Thankfully, he does. The final two chapters, which introduce his version of neutral monism, reveal a flair for engaging explanation. He describes how, according to neutral monism, we can bypass the mind-body problem by reconceptualizing the connection between our sensations and the outside world, and by viewing the mind simply as a collection of mental events rather than a monolithic entity which needs to be understood all at once. He takes pains to develop nice visual analogies, and connects them meaningfully to the theory. Mental experiences and physical events, for instance, are like colorful fridge magnets: the color and the shape of each magnet are merely different properties of a single object.

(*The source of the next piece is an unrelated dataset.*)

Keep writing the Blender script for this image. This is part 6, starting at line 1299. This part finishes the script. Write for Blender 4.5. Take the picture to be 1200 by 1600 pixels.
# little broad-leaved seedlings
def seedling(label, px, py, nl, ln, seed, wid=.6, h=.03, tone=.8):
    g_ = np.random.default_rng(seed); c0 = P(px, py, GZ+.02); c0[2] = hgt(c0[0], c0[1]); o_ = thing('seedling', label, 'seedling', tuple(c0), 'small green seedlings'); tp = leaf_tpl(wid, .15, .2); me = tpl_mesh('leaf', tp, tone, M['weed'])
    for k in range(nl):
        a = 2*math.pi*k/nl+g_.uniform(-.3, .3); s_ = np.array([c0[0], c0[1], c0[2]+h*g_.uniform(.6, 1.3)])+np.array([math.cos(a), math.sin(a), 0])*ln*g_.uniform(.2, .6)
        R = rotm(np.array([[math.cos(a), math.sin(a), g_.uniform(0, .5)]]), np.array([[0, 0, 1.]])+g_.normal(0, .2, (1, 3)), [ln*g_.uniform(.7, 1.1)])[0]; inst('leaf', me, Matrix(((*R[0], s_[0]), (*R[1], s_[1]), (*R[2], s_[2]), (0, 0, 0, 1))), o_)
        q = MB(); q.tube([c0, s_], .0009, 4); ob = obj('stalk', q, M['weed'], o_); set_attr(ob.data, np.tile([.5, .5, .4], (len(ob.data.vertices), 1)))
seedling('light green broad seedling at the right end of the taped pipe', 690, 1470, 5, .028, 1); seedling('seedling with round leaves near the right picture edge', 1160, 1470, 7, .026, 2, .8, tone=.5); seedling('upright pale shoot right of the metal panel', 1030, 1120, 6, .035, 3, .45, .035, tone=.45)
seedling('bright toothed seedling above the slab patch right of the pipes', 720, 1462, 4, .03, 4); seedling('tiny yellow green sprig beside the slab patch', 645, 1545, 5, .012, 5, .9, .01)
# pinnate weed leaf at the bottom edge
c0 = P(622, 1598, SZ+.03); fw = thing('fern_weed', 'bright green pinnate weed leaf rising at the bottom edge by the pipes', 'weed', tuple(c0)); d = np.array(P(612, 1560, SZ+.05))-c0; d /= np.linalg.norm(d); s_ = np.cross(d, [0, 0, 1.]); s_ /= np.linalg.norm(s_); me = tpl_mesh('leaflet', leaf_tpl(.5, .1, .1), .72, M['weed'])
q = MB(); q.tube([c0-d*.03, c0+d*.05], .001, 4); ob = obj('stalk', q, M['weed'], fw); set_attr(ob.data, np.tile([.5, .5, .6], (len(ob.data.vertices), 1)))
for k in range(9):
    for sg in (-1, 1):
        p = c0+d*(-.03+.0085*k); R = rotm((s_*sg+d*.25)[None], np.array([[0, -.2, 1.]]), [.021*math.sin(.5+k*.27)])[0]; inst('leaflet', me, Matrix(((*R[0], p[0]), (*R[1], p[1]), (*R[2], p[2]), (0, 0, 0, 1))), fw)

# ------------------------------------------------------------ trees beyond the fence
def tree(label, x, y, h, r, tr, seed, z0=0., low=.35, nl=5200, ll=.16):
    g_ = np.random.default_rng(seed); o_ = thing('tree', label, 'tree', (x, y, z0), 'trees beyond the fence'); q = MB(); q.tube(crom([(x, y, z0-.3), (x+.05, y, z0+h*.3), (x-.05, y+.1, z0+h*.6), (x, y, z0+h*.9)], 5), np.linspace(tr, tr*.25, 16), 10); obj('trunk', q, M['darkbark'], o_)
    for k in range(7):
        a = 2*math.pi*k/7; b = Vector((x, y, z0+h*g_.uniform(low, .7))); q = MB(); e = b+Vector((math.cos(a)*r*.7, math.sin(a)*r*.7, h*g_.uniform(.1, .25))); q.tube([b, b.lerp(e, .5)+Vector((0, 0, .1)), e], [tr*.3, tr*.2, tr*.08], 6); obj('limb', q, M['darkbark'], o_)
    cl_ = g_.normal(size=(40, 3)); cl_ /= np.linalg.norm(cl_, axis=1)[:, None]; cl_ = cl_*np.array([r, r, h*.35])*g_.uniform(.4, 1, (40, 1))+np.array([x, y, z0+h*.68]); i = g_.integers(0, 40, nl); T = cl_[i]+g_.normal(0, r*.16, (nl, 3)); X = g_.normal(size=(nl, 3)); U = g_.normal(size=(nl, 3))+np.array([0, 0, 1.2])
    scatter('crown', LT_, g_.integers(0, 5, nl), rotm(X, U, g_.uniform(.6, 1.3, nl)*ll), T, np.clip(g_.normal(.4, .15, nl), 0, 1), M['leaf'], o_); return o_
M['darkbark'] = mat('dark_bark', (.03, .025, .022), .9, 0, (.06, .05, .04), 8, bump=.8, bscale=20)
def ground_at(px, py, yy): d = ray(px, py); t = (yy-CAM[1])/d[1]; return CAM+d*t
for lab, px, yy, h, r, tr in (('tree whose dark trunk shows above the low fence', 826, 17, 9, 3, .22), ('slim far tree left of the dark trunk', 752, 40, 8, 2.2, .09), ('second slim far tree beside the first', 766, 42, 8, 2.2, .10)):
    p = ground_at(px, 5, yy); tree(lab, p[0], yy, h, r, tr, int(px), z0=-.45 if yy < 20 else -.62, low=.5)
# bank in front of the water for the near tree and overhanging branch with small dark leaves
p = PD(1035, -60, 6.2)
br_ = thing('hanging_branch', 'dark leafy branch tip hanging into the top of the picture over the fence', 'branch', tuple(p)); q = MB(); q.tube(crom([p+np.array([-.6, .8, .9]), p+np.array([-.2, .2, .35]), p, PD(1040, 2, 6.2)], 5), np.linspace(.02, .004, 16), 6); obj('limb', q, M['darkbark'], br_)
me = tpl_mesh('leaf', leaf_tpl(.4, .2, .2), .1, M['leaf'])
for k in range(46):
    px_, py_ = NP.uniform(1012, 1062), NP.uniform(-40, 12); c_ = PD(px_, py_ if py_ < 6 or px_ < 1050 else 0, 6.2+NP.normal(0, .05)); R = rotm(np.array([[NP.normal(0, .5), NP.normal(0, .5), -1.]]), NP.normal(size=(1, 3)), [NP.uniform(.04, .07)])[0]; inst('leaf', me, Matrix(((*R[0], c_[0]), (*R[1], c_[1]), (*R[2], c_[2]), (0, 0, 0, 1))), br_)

Yet even here, there are omissions – I am tempted to call them double standards. Whereas in earlier chapters Westphal gleefully lambasted rival theories, he fails to notice the very same weaknesses plaguing his own. What, I wanted to ask, constrains mental events to be causally coherent for a single mind? Why can’t a neutral monist just pop into the ATM like a Cartesian dualist? Neglecting to address a number of obvious criticisms raises once more the suspicion that Westphal is more interested in promoting his thesis than in guiding us as we grapple with this tricky philosophical question.

Such a partisan treatment is unbecoming of a general-audience work. And though the reader is exposed to many interesting theories and the odd gem of insight, the explanations tend to be prematurely dismissive, prescriptive, and potentially alienating for those not already versed in the subject. Westphal’s idle fondling of his own thoughts, without the vigor to properly contextualize them, does a disservice to an otherwise fascinating and provocative subject.

 


Cato Sandford is currently struggling through a PhD on the physics of microscopic swimming particles, but keeps getting distracted by philosophy books.